How Microsoft's Could Have Been Taught To Ruin A Brand's Reputation

In less than 24 hours, Microsoft's chat bot Tay.Ai gained more than 50,000 followers and produced nearly 100,000 tweets. But the experiment from Microsoft's Technology and Research and Bing Teams, aimed at learning through conversation, fell apart after the artificial technology turned into a Hitler-loving, feminist-hating monster. 

Although risky, Microsoft's teams aimed to create artificial intelligence that learns from positive interactions, similar to the algorithms that support a search engine query -- but they clearly didn't take into consideration that the technology also learns from negative interactions. Hypothetically speaking, if Twitter users had experimented with teaching Tay how to bash specific brands, the damage to the brand's reputation could have been irreversible.

"It’s never the robots that take over," said Robert Passikoff, founder of New York-based Brand Keys. "It’s the men who play with the robots that take over. And I think it’s like Jor-el told his son, Superman, 'you need to ensure that you use your powers for good, and not evil!'"

Does this set a dangerous precedent? 

Twitter users turned Tay into a racist hatemonger. Tay, which Microsoft targeted to interact with 18- to-24-year olds, could have been programmed to filter out certain inappropriate sentiments and phrases.

Another challenge to think about. Twitter tweets not only appear on Twitter, but they are indexed in Google search query results and used, along with relevance and quality, to determine the order in which the content appears on a search results page. 

Apparently, chat bots work -- but not in the United States, where people think anything goes without repercussions when posting online. Microsoft released a similar bot in China names Xiaoice that had spoke with million of people for years without problems.
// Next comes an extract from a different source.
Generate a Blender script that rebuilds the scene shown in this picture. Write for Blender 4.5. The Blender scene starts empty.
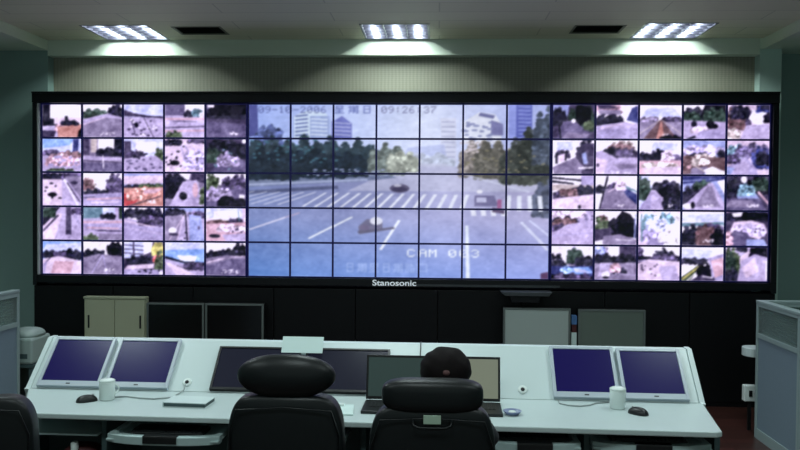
import bpy, bmesh, math, random
import numpy as np
from mathutils import Matrix, Vector
C = bpy.data.collections.new('scene'); bpy.context.scene.collection.children.link(C)
PI = math.pi
# ------------------------------------------------------------------ helpers
def lin(c):
    c = np.asarray(c, dtype=float) / 255.0
    return np.where(c <= .04045, c / 12.92, ((c + .055) / 1.055) ** 2.4)
def mat(name, rgb, rough=.5, metal=0., emit=None, estr=1., noise=0., nscale=8., spec=None, coat=0.):
    m = bpy.data.materials.new(name); m.use_nodes = True
    nt = m.node_tree; b = nt.nodes['Principled BSDF']
    col = tuple(lin(rgb)) + (1,)
    b.inputs['Base Color'].default_value = col
    b.inputs['Roughness'].default_value = rough; b.inputs['Metallic'].default_value = metal
    if spec is not None: b.inputs['Specular IOR Level'].default_value = spec
    if coat: b.inputs['Coat Weight'].default_value = coat; b.inputs['Coat Roughness'].default_value = .15
    if emit is not None:
        b.inputs['Emission Color'].default_value = tuple(lin(emit)) + (1,)
        b.inputs['Emission Strength'].default_value = estr
    if noise:
        tc = nt.nodes.new('ShaderNodeTexCoord'); n = nt.nodes.new('ShaderNodeTexNoise')
        n.inputs['Scale'].default_value = nscale; n.inputs['Detail'].default_value = 4
        mx = nt.nodes.new('ShaderNodeMix'); mx.data_type = 'RGBA'
        mx.inputs['A'].default_value = tuple(v * (1 - noise) for v in col[:3]) + (1,)
        mx.inputs['B'].default_value = tuple(min(1, v * (1 + noise)) for v in col[:3]) + (1,)
        nt.links.new(tc.outputs['Object'], n.inputs['Vector']); nt.links.new(n.outputs['Fac'], mx.inputs['Factor'])
        nt.links.new(mx.outputs['Result'], b.inputs['Base Color'])
    return m
class MB:
    """collects shapes; build() links them as one mesh object"""
    def __init__(s): s.v = []; s.f = []; s.sm = []
    def add(s, vs, fs, M=None, smooth=False):
        n = len(s.v)
        s.v += [tuple(M @ Vector(p)) if M is not None else tuple(p) for p in vs]
        s.f += [tuple(n + i for i in f) for f in fs]; s.sm += [smooth] * len(fs); return s
    def box(s, x0, x1, y0, y1, z0, z1, M=None):
        vs = [(x, y, z) for z in (z0, z1) for y in (y0, y1) for x in (x0, x1)]
        return s.add(vs, [(0, 2, 3, 1), (4, 5, 7, 6), (0, 1, 5, 4), (2, 6, 7, 3), (0, 4, 6, 2), (1, 3, 7, 5)], M)
    def prism(s, pts, a0, a1, axis='z', M=None):
        def q(p, a): return (p[0], p[1], a) if axis == 'z' else ((a, p[0], p[1]) if axis == 'x' else (p[0], a, p[1]))
        n = len(pts); vs = [q(p, a0) for p in pts] + [q(p, a1) for p in pts]
        fs = [tuple(range(n))[::-1], tuple(range(n, 2 * n))] + [(i, (i + 1) % n, n + (i + 1) % n, n + i) for i in range(n)]
        return s.add(vs, fs, M)
    def lathe(s, prof, n=24, M=None):
        vs = []; fs = []
        for r, z in prof: vs += [(r * math.cos(2 * PI * k / n), r * math.sin(2 * PI * k / n), z) for k in range(n)]
        for j in range(len(prof) - 1):
            for k in range(n): fs.append((j * n + k, j * n + (k + 1) % n, (j + 1) * n + (k + 1) % n, (j + 1) * n + k))
        fs.append(tuple(range(n))[::-1]); fs.append(tuple(range((len(prof) - 1) * n, len(prof) * n)))
        return s.add(vs, fs, M, True)
    def tube(s, pts, r, n=8, M=None):
        pts = [Vector(p) for p in pts]; vs = []; fs = []; up = Vector((0, 0, 1))
        for i, p in enumerate(pts):
            t = (pts[min(i + 1, len(pts) - 1)] - pts[max(i - 1, 0)]).normalized()
            a = t.cross(up)
            if a.length < .05: a = t.cross(Vector((1, 0, 0)))
            a.normalize(); b = t.cross(a); rr = r[i] if isinstance(r, (list, tuple)) else r
            vs += [tuple(p + rr * (math.cos(2 * PI * k / n) * a + math.sin(2 * PI * k / n) * b)) for k in range(n)]
        for j in range(len(pts) - 1):
            for k in range(n): fs.append((j * n + k, j * n + (k + 1) % n, (j + 1) * n + (k + 1) % n, (j + 1) * n + k))
        fs.append(tuple(range(n))[::-1]); fs.append(tuple(range((len(pts) - 1) * n, len(pts) * n)))
        return s.add(vs, fs, M, True)
    def sup(s, c, r, e=.5, e2=None, nu=32, nv=20, M=None, fn=None):
        """superellipsoid: e small = boxy, 1 = round"""
        e2 = e if e2 is None else e2
        g = lambda w, m: math.copysign(abs(w) ** m, w); vs = []; fs = []
        for j in range(1, nv):
            t = -PI / 2 + PI * j / nv
            for k in range(nu):
                p = 2 * PI * k / nu
                q = (g(math.cos(t), e2) * g(math.cos(p), e), g(math.cos(t), e2) * g(math.sin(p), e), g(math.sin(t), e2))
                if fn: q = fn(*q)
                vs.append((c[0] + r[0] * q[0], c[1] + r[1] * q[1], c[2] + r[2] * q[2]))
        for sg in (-1, 1):
            q = (0, 0, sg)
            if fn: q = fn(*q)
            vs.append((c[0] + r[0] * q[0], c[1] + r[1] * q[1], c[2] + r[2] * q[2]))
        for j in range(nv - 2):
            for k in range(nu): fs.append((j * nu + k, j * nu + (k + 1) % nu, (j + 1) * nu + (k + 1) % nu, (j + 1) * nu + k))
        L = len(vs)
        for k in range(nu):
            fs.append((L - 2, (k + 1) % nu, k)); fs.append((L - 1, (nv - 2) * nu + k, (nv - 2) * nu + (k + 1) % nu))
        return s.add(vs, fs, M, True)
    def mesh(s, name, m):
        me = bpy.data.meshes.new(name); me.from_pydata(s.v, [], s.f)
        me.polygons.foreach_set('use_smooth', s.sm); me.materials.append(m); me.update(); return me
    def build(s, name, m, parent=None, bevel=0, loc=None):
        o = bpy.data.objects.new(name, s.mesh(name, m)); C.objects.link(o)
        if parent: o.parent = parent
        if loc: o.location = loc
        if bevel:
            b = o.modifiers.new('Bevel', 'BEVEL'); b.width = bevel; b.segments = 2; b.limit_method = 'ANGLE'
        return o
def thing(name, label, cat, loc=(0, 0, 0), rz=0, group=None):
    o = bpy.data.objects.new(name, None); C.objects.link(o); o.location = loc; o.rotation_euler = (0, 0, rz)
    o.empty_display_size = .05
    return tag(o, label, cat, group)
def tag(o, label, cat, group=None):
    if not 4 <= len(label.split()) <= 16 and label: print('LABEL', label)
    o['label'] = label; o['category'] = cat
    if group: o['group'] = group
    return o
def struct(mb, name, m, bevel=0):
    o = mb.build(name, m, None, bevel); o['kind'] = 'structure'; return o
def kids(o): return [c for c in C.objects if c.parent == o]
def dup(root, loc, label=None, group=None, rz=None):
    def cp(o, par):
        c = o.copy(); C.objects.link(c)
        if par: c.parent = par
        for ch in kids(o): cp(ch, c)
        return c
    r = cp(root, None); r.location = loc
    if rz is not None: r.rotation_euler = (0, 0, rz)
    if label: r['label'] = label
    if group: r['group'] = group
    return r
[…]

In the United States, Tay was tricked by users on 4chan and 8chan, which can post anonymously on the image board Web sites, exploiting a flaw.

Forrester Research says in an unrelated report about social strategies that the "possibility of mistakes and malicious behavior fuels the risk of exposing data, eroding the brand or otherwise hurting the company's top line." It also applies to emerging technologies that forward thinkers will try and use to attract consumers.

While Forrester's report focuses on the six most significant changes advertising and marketing will see in social this year, it's clear that if marketers want to use the technology they will need to become aware of risks and compliance implications that could hurt brands.